In
Alfred Hitchcock’s North by Northwest,
Cary Grant is lured to a deserted country crossroads on the Illinois prairie,
where, in one of the movie’s most memorable moments, the bad guys try to kill
him by strafing him with a crop duster. It’s a tribute to Hitchcock’s skill
that the most implausible part about it, as it’s happening, is the aftermath:
Grant has his suit, stained with topsoil and fertilizer, sponge-cleaned at his
hotel in Chicago, then wears it to cocktails downstairs.
Afterwards,
of course, it unravels when you start thinking about it. Who on earth would try
to get rid of somebody that way? Why not just plug him when he left the hotel?
Or do a drive-by shooting at the deserted crossroads? But the art of Hitchcock,
and many another good storyteller, lies in the gift of making the viewer or
reader suspend disbelief. It’s accomplished by handling the wildly implausible
with a combination of self-assurance and panache. Done right it dispels (or at
least delays) the audience’s rational analysis of what it’s seen or read.
The Conventions of a Mystery
The
mystery-thriller genre couldn’t exist without an audience’s willingness to let
go of reality for a while. In my book TheMcHenry Inheritance, for example, the protagonist is a man on vacation, who
gets sucked in to the investigation of a murder that occurs where he is
fishing.
That
character is descended from a long line of “amateur” detectives in books and
movies going back more than a century. Readers have come to accept that
convention, however implausible it might be. Some authors try to make the
amateur more plausible by making him or her a private investigator, but even a
private eye almost never plays a significant role in a murder investigation.
There’s a reason it’s called fiction.
As
far as I know, there are no statistics on how often someone gets caught by the
bad guys and lives to tell about it. I’m guessing about one in five hundred,
but in books and movies the good guy always gets away. Either the villains
unaccountably stash the hero somewhere for no apparent reason, allowing
opportunity for a clever escape, or the police (or other good guys) show up at
the last second and stave off disaster.
Why
not just kill the captive and get it over with, the rational mind screams. The
only possible answer lies in what a judge I know likes to say about criminals.

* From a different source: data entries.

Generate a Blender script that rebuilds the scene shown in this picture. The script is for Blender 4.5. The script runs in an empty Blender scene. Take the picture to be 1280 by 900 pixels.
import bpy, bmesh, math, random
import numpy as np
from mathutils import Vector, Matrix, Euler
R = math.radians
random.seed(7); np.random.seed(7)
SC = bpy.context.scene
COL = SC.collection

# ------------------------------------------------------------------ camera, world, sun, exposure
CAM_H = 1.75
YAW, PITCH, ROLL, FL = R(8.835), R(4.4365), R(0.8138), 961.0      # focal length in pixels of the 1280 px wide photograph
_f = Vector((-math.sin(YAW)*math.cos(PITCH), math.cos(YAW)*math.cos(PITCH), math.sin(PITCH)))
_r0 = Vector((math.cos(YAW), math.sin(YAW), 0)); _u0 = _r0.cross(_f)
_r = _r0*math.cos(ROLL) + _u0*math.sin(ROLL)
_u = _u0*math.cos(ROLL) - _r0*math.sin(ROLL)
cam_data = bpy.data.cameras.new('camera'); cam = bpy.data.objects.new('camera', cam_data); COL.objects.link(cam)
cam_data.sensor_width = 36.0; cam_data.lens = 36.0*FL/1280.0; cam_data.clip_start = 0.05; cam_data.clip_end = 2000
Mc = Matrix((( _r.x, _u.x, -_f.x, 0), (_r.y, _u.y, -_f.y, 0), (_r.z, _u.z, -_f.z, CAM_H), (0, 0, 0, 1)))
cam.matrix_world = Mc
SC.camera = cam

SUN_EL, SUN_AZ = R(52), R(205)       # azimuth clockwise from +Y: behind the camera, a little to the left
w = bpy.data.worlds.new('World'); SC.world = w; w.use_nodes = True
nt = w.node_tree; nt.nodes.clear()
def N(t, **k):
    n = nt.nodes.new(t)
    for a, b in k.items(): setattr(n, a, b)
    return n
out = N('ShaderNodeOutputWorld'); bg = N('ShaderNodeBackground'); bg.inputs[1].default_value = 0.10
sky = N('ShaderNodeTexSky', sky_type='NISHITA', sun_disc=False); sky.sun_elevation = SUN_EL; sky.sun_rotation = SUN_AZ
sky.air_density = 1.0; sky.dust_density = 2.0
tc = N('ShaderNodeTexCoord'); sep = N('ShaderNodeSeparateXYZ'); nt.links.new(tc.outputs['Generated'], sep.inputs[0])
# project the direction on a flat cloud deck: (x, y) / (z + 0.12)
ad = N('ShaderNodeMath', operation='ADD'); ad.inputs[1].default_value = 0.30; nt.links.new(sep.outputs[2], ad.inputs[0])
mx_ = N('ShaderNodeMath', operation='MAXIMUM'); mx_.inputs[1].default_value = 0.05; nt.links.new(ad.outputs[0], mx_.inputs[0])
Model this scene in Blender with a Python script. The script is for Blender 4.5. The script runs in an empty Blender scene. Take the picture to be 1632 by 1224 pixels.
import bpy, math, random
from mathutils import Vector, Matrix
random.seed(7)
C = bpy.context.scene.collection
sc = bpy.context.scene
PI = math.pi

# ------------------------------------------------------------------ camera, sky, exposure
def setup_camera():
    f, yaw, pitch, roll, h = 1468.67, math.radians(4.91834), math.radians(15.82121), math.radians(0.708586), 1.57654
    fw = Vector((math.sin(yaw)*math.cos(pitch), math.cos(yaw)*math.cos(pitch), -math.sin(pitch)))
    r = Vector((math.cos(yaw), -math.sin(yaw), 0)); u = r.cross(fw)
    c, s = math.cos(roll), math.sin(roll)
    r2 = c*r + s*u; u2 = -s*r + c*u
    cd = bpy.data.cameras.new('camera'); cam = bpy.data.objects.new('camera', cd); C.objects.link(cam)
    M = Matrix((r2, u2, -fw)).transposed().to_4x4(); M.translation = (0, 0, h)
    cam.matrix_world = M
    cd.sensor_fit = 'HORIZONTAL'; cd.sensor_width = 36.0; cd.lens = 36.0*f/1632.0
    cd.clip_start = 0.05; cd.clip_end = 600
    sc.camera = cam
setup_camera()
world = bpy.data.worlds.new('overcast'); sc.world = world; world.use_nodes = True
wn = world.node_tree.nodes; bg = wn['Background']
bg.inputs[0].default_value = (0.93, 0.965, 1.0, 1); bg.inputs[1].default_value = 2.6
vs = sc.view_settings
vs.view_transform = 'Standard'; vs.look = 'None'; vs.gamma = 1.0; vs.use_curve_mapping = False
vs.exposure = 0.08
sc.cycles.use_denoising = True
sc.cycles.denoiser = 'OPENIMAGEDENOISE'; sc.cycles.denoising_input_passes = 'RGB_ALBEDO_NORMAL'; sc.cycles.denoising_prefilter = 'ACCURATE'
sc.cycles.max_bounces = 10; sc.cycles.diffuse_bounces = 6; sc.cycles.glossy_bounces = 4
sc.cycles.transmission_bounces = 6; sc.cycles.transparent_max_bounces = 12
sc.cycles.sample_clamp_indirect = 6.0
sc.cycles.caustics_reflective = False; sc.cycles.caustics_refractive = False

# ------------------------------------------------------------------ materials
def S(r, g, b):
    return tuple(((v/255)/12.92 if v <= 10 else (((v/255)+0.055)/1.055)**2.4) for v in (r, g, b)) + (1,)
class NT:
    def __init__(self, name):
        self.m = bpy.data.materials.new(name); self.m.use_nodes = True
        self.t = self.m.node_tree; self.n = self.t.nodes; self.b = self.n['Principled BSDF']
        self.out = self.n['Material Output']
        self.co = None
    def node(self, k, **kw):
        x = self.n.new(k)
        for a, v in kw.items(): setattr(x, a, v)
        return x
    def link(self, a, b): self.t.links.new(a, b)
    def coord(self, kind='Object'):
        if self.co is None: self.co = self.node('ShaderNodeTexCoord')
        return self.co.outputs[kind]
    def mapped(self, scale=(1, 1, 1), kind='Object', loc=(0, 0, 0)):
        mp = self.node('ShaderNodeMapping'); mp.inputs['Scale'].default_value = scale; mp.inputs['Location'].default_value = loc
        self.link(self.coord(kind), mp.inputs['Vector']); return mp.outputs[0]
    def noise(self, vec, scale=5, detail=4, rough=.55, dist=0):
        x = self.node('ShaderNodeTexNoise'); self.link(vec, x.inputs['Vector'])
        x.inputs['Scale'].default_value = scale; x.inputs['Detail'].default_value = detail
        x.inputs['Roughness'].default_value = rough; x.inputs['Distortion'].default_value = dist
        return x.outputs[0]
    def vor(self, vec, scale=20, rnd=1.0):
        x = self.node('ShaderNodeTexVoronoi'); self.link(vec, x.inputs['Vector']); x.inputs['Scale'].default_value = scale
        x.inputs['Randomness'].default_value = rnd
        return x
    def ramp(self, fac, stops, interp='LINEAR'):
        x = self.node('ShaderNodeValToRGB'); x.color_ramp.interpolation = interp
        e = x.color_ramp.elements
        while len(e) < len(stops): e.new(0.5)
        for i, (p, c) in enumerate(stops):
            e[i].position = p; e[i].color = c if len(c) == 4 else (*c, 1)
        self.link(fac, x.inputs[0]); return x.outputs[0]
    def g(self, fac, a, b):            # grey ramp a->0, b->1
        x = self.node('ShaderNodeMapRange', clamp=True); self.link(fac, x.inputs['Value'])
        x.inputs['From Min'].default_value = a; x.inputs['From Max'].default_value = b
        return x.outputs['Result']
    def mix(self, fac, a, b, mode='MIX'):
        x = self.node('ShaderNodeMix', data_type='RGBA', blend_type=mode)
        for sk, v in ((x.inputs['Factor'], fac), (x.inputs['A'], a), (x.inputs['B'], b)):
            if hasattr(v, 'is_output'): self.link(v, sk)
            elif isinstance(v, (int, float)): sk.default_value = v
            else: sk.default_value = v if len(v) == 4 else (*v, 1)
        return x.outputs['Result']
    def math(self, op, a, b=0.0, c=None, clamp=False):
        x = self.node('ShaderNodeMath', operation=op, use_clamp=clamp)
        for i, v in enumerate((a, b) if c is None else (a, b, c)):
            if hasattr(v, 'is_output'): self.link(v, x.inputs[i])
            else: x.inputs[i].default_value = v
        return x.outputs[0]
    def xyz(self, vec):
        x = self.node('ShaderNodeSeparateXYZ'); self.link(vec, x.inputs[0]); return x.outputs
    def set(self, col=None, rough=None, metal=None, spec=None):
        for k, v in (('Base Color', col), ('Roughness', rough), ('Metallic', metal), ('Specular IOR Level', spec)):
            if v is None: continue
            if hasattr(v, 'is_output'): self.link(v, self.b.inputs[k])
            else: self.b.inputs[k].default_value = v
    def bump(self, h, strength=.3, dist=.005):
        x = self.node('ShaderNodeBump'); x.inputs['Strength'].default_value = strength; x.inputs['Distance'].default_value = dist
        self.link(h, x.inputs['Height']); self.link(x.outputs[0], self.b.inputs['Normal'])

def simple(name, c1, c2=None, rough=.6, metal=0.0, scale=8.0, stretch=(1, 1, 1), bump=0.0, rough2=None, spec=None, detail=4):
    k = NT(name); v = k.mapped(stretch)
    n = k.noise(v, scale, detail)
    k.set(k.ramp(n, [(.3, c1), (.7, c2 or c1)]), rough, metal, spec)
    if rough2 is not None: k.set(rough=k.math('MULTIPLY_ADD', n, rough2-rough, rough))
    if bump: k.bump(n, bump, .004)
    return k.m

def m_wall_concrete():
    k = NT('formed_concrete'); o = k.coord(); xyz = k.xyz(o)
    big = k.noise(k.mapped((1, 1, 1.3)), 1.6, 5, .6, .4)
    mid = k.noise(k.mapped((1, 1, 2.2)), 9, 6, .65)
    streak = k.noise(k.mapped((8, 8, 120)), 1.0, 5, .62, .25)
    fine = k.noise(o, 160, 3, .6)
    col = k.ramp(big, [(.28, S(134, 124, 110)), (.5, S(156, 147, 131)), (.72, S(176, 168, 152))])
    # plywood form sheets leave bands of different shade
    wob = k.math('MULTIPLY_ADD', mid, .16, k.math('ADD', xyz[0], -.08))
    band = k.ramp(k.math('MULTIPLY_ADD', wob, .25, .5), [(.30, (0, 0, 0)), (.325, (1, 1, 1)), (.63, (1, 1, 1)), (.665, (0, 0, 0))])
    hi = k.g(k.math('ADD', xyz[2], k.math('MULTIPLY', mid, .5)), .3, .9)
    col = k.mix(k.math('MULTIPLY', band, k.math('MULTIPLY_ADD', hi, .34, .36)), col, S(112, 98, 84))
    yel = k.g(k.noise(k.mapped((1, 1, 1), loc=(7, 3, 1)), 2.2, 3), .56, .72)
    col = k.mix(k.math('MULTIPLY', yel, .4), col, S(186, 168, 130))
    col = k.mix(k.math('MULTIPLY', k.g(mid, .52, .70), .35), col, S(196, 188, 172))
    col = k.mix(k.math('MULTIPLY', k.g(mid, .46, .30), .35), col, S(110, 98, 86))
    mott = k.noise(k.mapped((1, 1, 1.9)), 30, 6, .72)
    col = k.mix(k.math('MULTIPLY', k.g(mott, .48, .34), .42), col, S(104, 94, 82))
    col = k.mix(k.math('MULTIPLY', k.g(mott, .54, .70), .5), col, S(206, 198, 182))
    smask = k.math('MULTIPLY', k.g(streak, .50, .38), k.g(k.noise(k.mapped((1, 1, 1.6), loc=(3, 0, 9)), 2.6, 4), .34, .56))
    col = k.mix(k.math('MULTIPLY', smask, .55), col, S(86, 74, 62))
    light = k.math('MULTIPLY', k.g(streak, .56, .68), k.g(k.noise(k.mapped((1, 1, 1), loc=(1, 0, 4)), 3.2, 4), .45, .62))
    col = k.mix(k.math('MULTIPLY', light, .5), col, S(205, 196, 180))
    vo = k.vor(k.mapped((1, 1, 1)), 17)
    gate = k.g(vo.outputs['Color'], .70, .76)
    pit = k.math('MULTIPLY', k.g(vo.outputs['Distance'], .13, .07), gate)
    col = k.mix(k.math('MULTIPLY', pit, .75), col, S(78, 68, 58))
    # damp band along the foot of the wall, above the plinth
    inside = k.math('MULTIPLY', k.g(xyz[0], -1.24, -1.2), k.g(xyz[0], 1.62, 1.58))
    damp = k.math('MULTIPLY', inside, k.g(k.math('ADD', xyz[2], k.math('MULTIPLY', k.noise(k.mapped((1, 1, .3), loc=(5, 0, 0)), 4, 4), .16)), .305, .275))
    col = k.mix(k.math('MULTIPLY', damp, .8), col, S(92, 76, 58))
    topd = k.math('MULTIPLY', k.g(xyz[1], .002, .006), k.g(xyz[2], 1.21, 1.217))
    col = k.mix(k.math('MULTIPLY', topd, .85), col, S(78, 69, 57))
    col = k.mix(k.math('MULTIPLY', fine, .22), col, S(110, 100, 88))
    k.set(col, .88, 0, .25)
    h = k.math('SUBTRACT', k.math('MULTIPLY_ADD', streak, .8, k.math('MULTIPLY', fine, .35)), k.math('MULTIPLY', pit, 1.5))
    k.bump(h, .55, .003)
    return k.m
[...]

“If they weren’t dumb, we wouldn’t catch ‘em.”
Working Through the Implausibility
Dealing
with these implausible situations is a challenge for a writer of mysteries and
thrillers. There are several approaches, none of which is entirely
satisfactory. A writer can attempt to provide a plausible pretext for why the
amateur detective is involved in the investigation or why the evildoers have
decided not to kill their prisoner forthwith when they have every reason for
doing so.
In
the end, though, a plausible pretext for an implausible action can only be
window-dressing. Some writers don’t even try, apparently figuring that if they
move the story forward at breakneck speed and rack up a high enough body count,
the reader won’t notice the problems. If you write in the genre, you always
have do do some hoping like that.
It’s
amusing to hear a reader of a mystery or thriller complain about some detail,
like the trajectory of a bullet when the entire story really doesn’t hold up to
close scrutiny. In a sense, the minor complaint is a form of backhanded
compliment. It means the author did well on the big stuff.